As he steps out, Jujubee looks increasingly like Jesus, recognizing divine encounters even at the Stop-N-Hop, where he finds a fierce-looking former newspaper delivery man with a mullet and a three-day-old beard browsing the pornographic magazine rack. Here Stewart's skill shines. In minutes and without a trace of preaching, Jujubee empathetically invites him to "Follow me" -- and he does. In these fine moments, Stewart reveals his own heart.

"The great discovery of my life was that God's grace truly is sufficient," he shares. "I guess what I had to say in Jujubee is that the thing about grace and judgment is that none of us is in a position to judge -- not so much because of whom we are or are not, but because of what we know and know not."

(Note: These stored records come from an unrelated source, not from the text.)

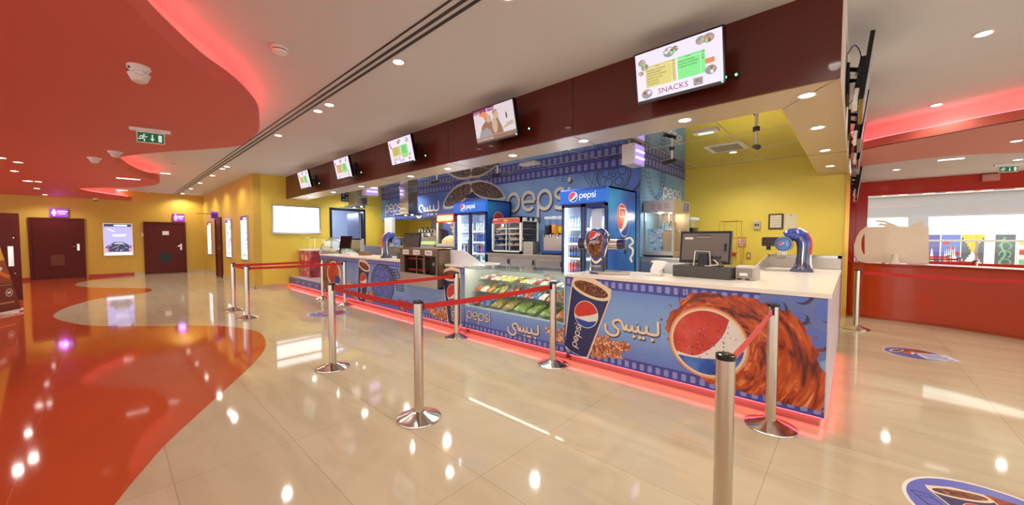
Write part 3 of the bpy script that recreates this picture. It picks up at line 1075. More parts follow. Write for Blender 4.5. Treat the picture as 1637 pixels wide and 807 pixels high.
# big globe
gl, gr, gt, gb = q(538, 370)[0], q(866, 370)[0], q(703, 222)[1], q(703, 515)[1]
rx, rz = (gr - gl) / 2, (gt - gb) / 2
cx, cz = (gl + gr) / 2, (gt + gb) / 2
a.ell(cx, cz, rx * 1.13, rz * 1.13, pm('print_orange_glow', rgb(226, 150, 104), 0.4), 6, n=48)
a.ell(cx, cz, rx * 1.07, rz * 1.07, P_CREAM, 7, n=48)
RED2 = ramp_mat('print_globe_red', [rgb(166, 38, 24), rgb(200, 62, 44), rgb(222, 96, 74)], 3, 0.35)
BLU2 = ramp_mat('print_globe_blue', [rgb(26, 44, 120), rgb(44, 86, 174), rgb(92, 136, 208)], 4, 0.35)
a.ell(cx, cz, rx, rz, P_WHITE, 8, n=48)
E_ = lambda t: (cx + rx * math.cos(R(t)), cz + rz * math.sin(R(t)))
crv = [(q.x, q.y) for q in catmull([E_(206), q(640, 425), q(720, 385), q(770, 330), E_(53)], 5)]
a.poly([E_(t) for t in range(53, 206, 6)] + crv, RED2, 9)
crv = [(q.x, q.y) for q in catmull([E_(355), q(842, 410), q(770, 440), q(660, 438), E_(213)], 5)]
a.poly([E_(t) for t in range(213, 356, 6)] + crv, BLU2, 9)
for i in range(60):
    t, rr = rnd.uniform(0, 360), rnd.uniform(.1, .94)
    a.ell(cx + rx * rr * math.cos(R(t)), cz + rz * rr * math.sin(R(t)), .006, .006, rnd.choice((STK1, P_LILAC)), 10, n=8)
# tilted cup with its splash, and the arabic lettering
a.splash(Q((150, 330), (200, 345), (260, 350), (335, 385), (300, 430), (320, 452), (240, 440), (150, 420)), P_FOAM, 3, 5, .03)
b0, t0 = q(88, 405), q(160, 110)
hh = math.hypot(t0[0] - b0[0], t0[1] - b0[1])
a.cup(b0[0], b0[1], hh * .98, -math.atan2(t0[0] - b0[0], t0[1] - b0[1]), 4, .62, .40)
s0, s1_ = q(226, 272), q(474, 305)
aw = a.sub(s0[0], s0[1] - .06, 0.0)
aw.script(0, 0, (s1_[0] - s0[0]) / 4.1, P_CREAM, 4, shadow=P_SHADOW)
for i in range(40):
    x, y = rnd.choice(((rnd.uniform(20, 60), rnd.uniform(160, 300)), (rnd.uniform(180, 330), rnd.uniform(270, 440)), (rnd.uniform(360, 520), rnd.uniform(180, 450)), (rnd.uniform(1100, 1240), rnd.uniform(180, 420))))
    p = q(x, y); r = rnd.uniform(.003, .009)
    a.ell(p[0], p[1], r, r, P_FOAM, 3, n=8)
fp.build('front_panel', root, smooth=0)

# ---------------- left unit
XL0, XL1 = -10.27, -4.455
root = counter_unit('long left-hand counter unit printed with cups and film reels, warming case let into it', XL0, XL1, GRP, cut=[(XL0, -6.12, YC + .02, YC + .74, PZ0, PZ1), (-4.94, XL1, YC + .02, YC + .74, PZ0, PZ1), (-6.12, -4.94, YC + .02, YC + .74, PZ0, .64), (-6.12, -4.94, YC + .32, YC + .74, .64, PZ1)])
wt = MB(); wt.box(XL0 - .01, -6.17, YC - .012, YC + .80, PZ1, CT, TOPM); wt.box(-4.93, XL1, YC - .012, YC + .80, PZ1, CT, TOPM); wt.box(-6.17, -4.93, YC + .30, YC + .80, PZ1, CT, TOPM)
wt.build('worktop', root, smooth=0, bevel=.004)
fp = MB()
fp.box(XL0, -6.19, YC, YC + .02, PZ0, PZ1, PANELB); fp.box(-4.90, XL1, YC, YC + .02, PZ0, PZ1, PANELB); fp.box(-6.19, -4.90, YC, YC + .02, PZ0, .64, PANELB)
a = Art(fp, (0, YC, 0), (1, 0, 0), (0, 0, 1)).sheet(XL0, XL1, PZ0, PZ1)
a.film(XL0, -6.2, PZ1 - .045, .09, 44); a.film(-4.89, XL1, PZ1 - .05, .10, 6); a.film(XL0, XL1, PZ0 + .04, .08, 66)
K2 = 1490 / 240


def w(x, y): return cy_(500 + x / K2, 400 + y / K2)


def WQ(*pts): return [w(*p) for p in pts]


BRN = ramp_mat('print_brown_wave', [rgb(72, 34, 20), rgb(124, 70, 46), rgb(160, 112, 84)], 6, 0.4, distort=1.5)
a.splash(WQ((80, 330), (75, 260), (95, 170), (140, 95), (200, 80), (250, 120), (275, 200), (262, 300), (225, 300), (160, 395), (140, 430), (90, 380)), BRN, 3, 4, .02)
c = w(212, 235)
a.ell(c[0], c[1], .42, .33, P_CREAM, 4); a.ell(c[0] - .03, c[1] + .02, .34, .27, RED2, 5); a.ell(c[0] + .2, c[1] - .12, .16, .10, P_BLUE, 5)
a.splash(WQ((60, 350), (110, 340), (130, 400), (90, 390)), P_FOAM, 4, 8, .02)
s0, s1_ = w(292, 285), w(404, 285)
a.script(s0[0], s0[1] - .1, (s1_[0] - s0[0]) / 4.1, P_CREAM, 4, shadow=P_SHADOW)


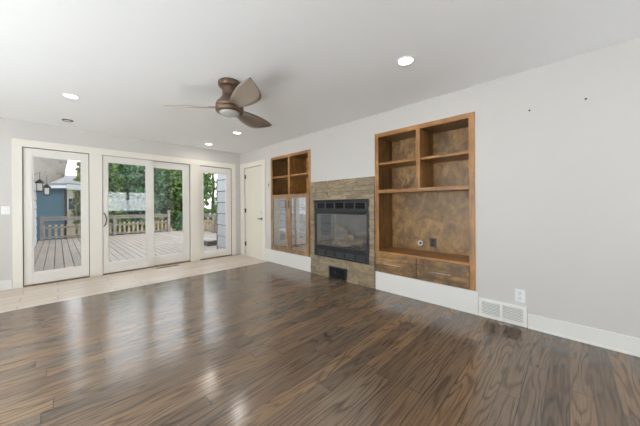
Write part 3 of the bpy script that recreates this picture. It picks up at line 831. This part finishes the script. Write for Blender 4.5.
# eave over the left wing
m = MB(); m.hexa([(-3.4, YB + .2, 2.06), (-3.4, YB + .2, 2.16), (-3.4, 15.2, 2.06), (-3.4, 15.2, 2.16), (.185, YB + .2, 2.42), (.185, YB + .2, 2.56), (.185, 15.2, 2.42), (.185, 15.2, 2.56)])
m = MB(); m.hexa([(-.66, YB + .2, 2.37), (-.66, YB + .2, 2.50), (-.95, 15.6, 1.74), (-.95, 15.6, 1.90), (.185, YB + .2, 2.40), (.185, YB + .2, 2.54), (.20, 15.2, 2.42), (.20, 15.2, 2.54)])
S(m.build('roof_eave', M['soffit']), 'stained pale grey soffit overhanging the left of the deck', 'soffit')
m = MB(); m.hexa([(-3.3, YB + .2, 2.62), (-3.3, YB + .2, 2.70), (-3.3, 15.2, 2.62), (-3.3, 15.2, 2.70), (.22, YB + .2, 2.545), (.22, YB + .2, 2.60), (.22, 15.2, 2.545), (.22, 15.2, 2.60)])
S(m.build('roof_wing', M['shingle']), 'grey shingle roof above the left wing soffit', 'roof')
for (x_, y_, z_, lab) in ((-.38, 11.8, 1.66, 'outdoor lantern hung nearer the door, white glass in dark cage'), (-.25, 12.9, 1.58, 'outdoor lantern hung farther along the eave, white glass in dark cage')):
    o = thing('lantern', (x_, y_, z_), lab, 'lantern', 'lanterns under the eave')
    MB().box(x_ - .055, y_ - .055, z_ + .03, x_ + .055, y_ + .055, z_ + .25).build('lamp_glass', M['lantern_glass'], o)
    m = MB()
    for dx in (-.062, .062):
        for dy in (-.062, .062): m.tube([(x_ + dx, y_ + dy, z_ + .0), (x_ + dx, y_ + dy, z_ + .28)], .009, 6)
    m.lathe(x_, y_, [(0, z_ + .38), (.02, z_ + .37), (.10, z_ + .29), (.10, z_ + .255), (0, z_ + .255)], 12); m.lathe(x_, y_, [(0, z_ + .028), (.085, z_ + .028), (.085, z_ + .0), (0, z_ - .02)], 12)
    m.build('cage', M['blackdeep'], o)
    m = MB(); m.tube([(x_, y_, z_ + .381), (x_, y_, 2.30)], .007, 6); m.build('hanging_rod', M['blackdeep'], o)

# blue neighbour house
o = thing('blue_house', (-2, 18.5, -1.2), 'blue sided neighbour house behind the deck railing', 'house')
m = MB(); m.box(-7, 17.05, -1.2, .215, 22, 2.02)
z = -1.2
while z < 2.0:
    m.hexa([(-7, 17.0, z), (-7, 17.03, min(z + .24, 2.02)), (.215, 17.0, z), (.215, 17.03, min(z + .24, 2.02)), (-7, 17.048, z), (-7, 17.048, min(z + .24, 2.02)), (.215, 17.048, z), (.215, 17.048, min(z + .24, 2.02))]); z += .24
m.build('wall', M['blue'], o)
m = MB(); m.hexa([(-7.3, 16.6, 1.52), (-7.3, 16.6, 1.62), (-7.3, 16.7, 1.52), (-7.3, 16.7, 1.62), (.30, 16.6, 2.05), (.30, 16.6, 2.17), (.30, 16.7, 2.05), (.30, 16.7, 2.17)])
m.build('gutter', M['fascia'], o)
m = MB(); m.box(-7.3, 16.71, 2.14, .30, 22.3, 2.26); m.hexa([(-7.3, 16.7, 2.20), (-7.3, 16.7, 2.27), (-7.3, 19.5, 2.9), (-7.3, 19.5, 3.0), (.3, 16.7, 2.20), (.3, 16.7, 2.27), (.3, 19.5, 2.9), (.3, 19.5, 3.0)])
m.build('roof', M['shingle'], o)
m = MB(); m.tube([(.27, 16.95, -1.2), (.27, 16.95, 2.0)], .05, 8); m.build('downspout', M['blackdeep'], o)
# porch roof reaching right from the blue house
o = thing('carport_roof', (1.2, 20, 1.9), 'grey shingled carport roof with pale fascia right of the blue house', 'roof')
m = MB(); m.hexa([(.33, 18.0, 2.32), (.33, 18.0, 2.36), (.33, 21.0, 2.75), (.33, 21.0, 2.80), (2.2, 18.0, 2.20), (2.2, 18.0, 2.24), (2.2, 21.0, 2.40), (2.2, 21.0, 2.45)])
m.build('shingles', M['shingle'], o)
m = MB(); m.hexa([(.33, 17.95, 2.05), (.33, 17.95, 2.315), (.33, 17.995, 2.05), (.33, 17.995, 2.315), (2.2, 17.95, 1.97), (2.2, 17.95, 2.195), (2.2, 17.995, 1.97), (2.2, 17.995, 2.195)])
m.build('fascia', M['fascia'], o)
for x_ in (.75, 2.05): MB().box(x_ - .04, 20.0, -1.2, x_ + .04, 20.08, 2.3).build('post', M['fascia'], o)
# pale house farther away
o = thing('beige_house', (1.2, 30, -1.2), 'pale beige house far behind the blue one', 'house')
MB().box(-3, 28, -1.2, 2.6, 34, 3.0).build('wall', M['beige'], o)
m = MB(); m.hexa([(-3.4, 27.5, 3.001), (-3.4, 27.5, 3.12), (-3.4, 31, 3.8), (-3.4, 31, 3.9), (3.0, 27.5, 3.001), (3.0, 27.5, 3.12), (3.0, 31, 3.8), (3.0, 31, 3.9)]); m.build('roof', M['shingle'], o)
for x_ in (.55, 1.15):
    f_ = MB().box(x_, 27.94, .9, x_ + .45, 27.995, 1.9).build('window', M['fascia'], o)
    MB().box(x_ + .05, 27.92, .95, x_ + .40, 27.939, 1.85).build('pane', M['windowdark'], f_)

# trees
def leaves(mb, cen, rad, n, size, droop=0.0, shell=.55):
    bm = mb.bm
    for _ in range(n):
        while True:
            v = Vector((jit(1), jit(1), jit(1)))
            if .02 < v.length < 1: break
        v = v.normalized() * (shell + (1 - shell) * random.random())
        p = Vector(cen) + Vector((v.x * rad[0], v.y * rad[1], v.z * rad[2]))
        a = Vector((jit(1), jit(1), jit(1) - droop)).normalized(); b = a.cross(Vector((jit(1), jit(1), jit(1)))).normalized()
        s = size * random.uniform(.6, 1.3); w_ = s * random.uniform(.35, .55)
        q = [p - a * s, p + b * w_, p + a * s, p - b * w_]
        bm.faces.new([bm.verts.new(k) for k in q])
def tree(x, y, h, r, mat, label, n=3800, size=.085, droop=0.3, base=-1.2, low=0.14, sparse=False, name='tree', group='trees beyond the deck'):
    o = thing(name, (x, y, base), label, 'tree' if name == 'tree' else 'shrub', group)
    m = MB()
    m.tube([(x, y, base), (x + jit(.1), y, base + h * .35), (x + jit(.2), y + jit(.2), base + h * .7), (x, y, base + h * .95)], [.14 * h / 6, .11 * h / 6, .07 * h / 6, .02], 8)
    for k in range(9):
        z = base + h * (.25 + .07 * k); an = random.uniform(0, 2 * PI); rr = r * .8 * (1 - .06 * k)
        m.tube([(x, y, z), (x + rr * .5 * math.cos(an), y + rr * .5 * math.sin(an), z + .25), (x + rr * math.cos(an), y + rr * math.sin(an), z + .35)], [.04, .025, .008], 6)
    m.build('trunk', M['bark'], o)
    f = MB(); clumps = 60 if sparse else 190
    for k in range(clumps):
        u = (k + random.random()) / clumps; z = base + h * (low + (1 - low) * u)
        env = r * min(1.0, 1.9 * (1 - u) ** .6) * (.75 if u < .06 else 1); an = random.uniform(0, 2 * PI); dd = env * random.random() ** .45
        br = random.uniform(.18, .30) * (1 + .25 * (r > .8)); br = min(br, r * .5)
        leaves(f, (x + dd * math.cos(an), y + dd * math.sin(an), z), (br, br, br * .8), n // clumps, size, droop, .2)
    f.build('foliage', mat, o, recalc=False)
TR = 'seen through the sliding door'
for x_, y_, h_, r_, mt, lab in (
    (1.75, 18.0, 5.6, .80, 'leaf_a', 'green tree at the left edge of the sliding door view'),
    (3.75, 18.0, 5.8, .80, 'leaf_b', 'blue-green tree behind the middle stile of the sliding door'),
    (5.85, 18.0, 5.6, .80, 'leaf_a', 'green tree at the right edge of the sliding door view'),
    (2.80, 20.2, 6.0, .82, 'leaf_b', 'blue-green tree in the left sliding panel, set back between two nearer trees'),
    (4.90, 20.2, 6.0, .82, 'leaf_a', 'dense green tree in the right sliding panel, set back between two nearer trees'),
    (7.00, 20.2, 6.0, .82, 'leaf_b', 'blue-green tree between the sliding door view and corner door view'),
    (3.80, 22.6, 6.4, .80, 'leaf_c', 'yellow-green tree at the back, deep behind the blue-green front tree'),
    (6.10, 22.6, 6.4, .80, 'leaf_a', 'green tree at the back, deep behind the right sliding panel'),
    (1.60, 24.6, 6.0, .80, 'leaf_c', 'small yellow-green tree seen right of the blue house'),
    (8.30, 22.6, 6.4, .80, 'leaf_a', 'green tree at the back, at the left of the corner door view')):
    tree(x_, y_, h_, r_, M[mt], lab, 5600, .15)
tree(7.0, 16.6, 5.6, .62, M['leaf_a'], 'sparse green tree with bare branches seen through the corner glass door', 3000, .09, sparse=True)
for x_, y_, mt, lab in ((1.0, 15.6, 'leaf_c', 'low yellow-green shrub at the left end of the slider view'), (2.3, 15.6, 'leaf_a', 'low green shrub behind the left half of the far railing'), (3.6, 15.6, 'leaf_c', 'low yellowish shrub behind the tall rail post'),
                        (5.0, 15.9, 'leaf_b', 'low blue-green shrub past the tall rail post'), (6.5, 14.0, 'leaf_c', 'low shrub beyond the right-side deck railing')):
    tree(x_, y_, 1.9, .45, M[mt], lab, 1500, .07, 0, -1.2, .1, name='shrub', group='shrubs behind the deck')
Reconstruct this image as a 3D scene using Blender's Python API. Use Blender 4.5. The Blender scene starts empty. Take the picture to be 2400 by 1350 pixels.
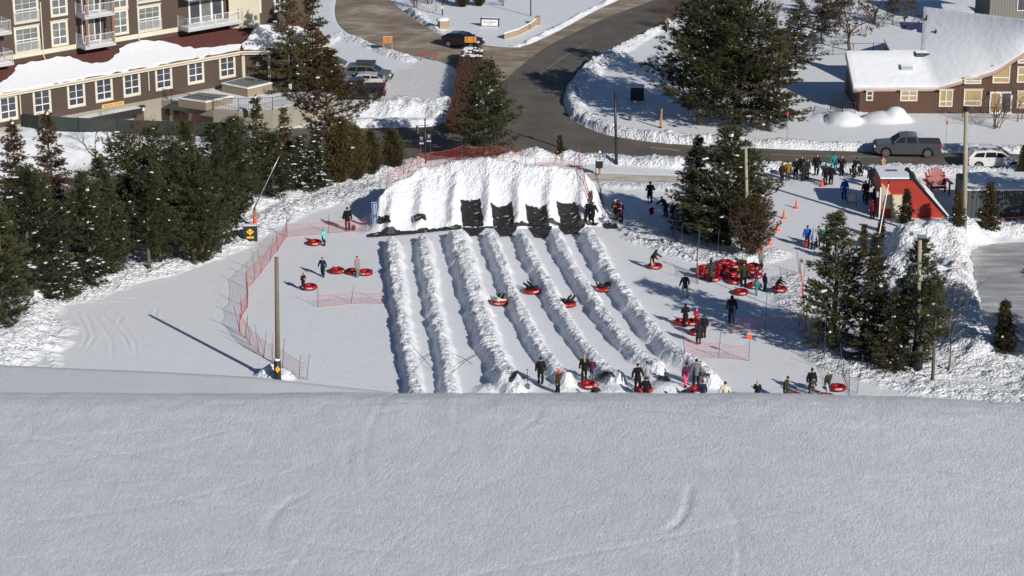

In the end, of course, Jujubee, his calling, and his companions all come to their anticipated, happy, and eternally secure end. Stewart does it, however, with rare, inventive word play completely devoid of worn-out church phraseology. His characters, full of excitement and humor, aim higher. Stewart expresses it like this:

"The kingdom purpose in telling this story is to strike the middle way between an irrelevant academic version of the gospel and a legalistic one -- between the poles of liberalism and legalism lies the heart of Jesus' kingdom message, a church with a head and a heart in good proportion and the undying, unfailing love of God who is ever at work around us and in us to renovate, not whitewash, the tombs that are our fallen self."

In The Calling of Jujubee Forthright, Scott fulfills this purpose and makes the trip a delightful ride.


JoAnne Potter writes and teaches English in Richland Center, Wisconsin.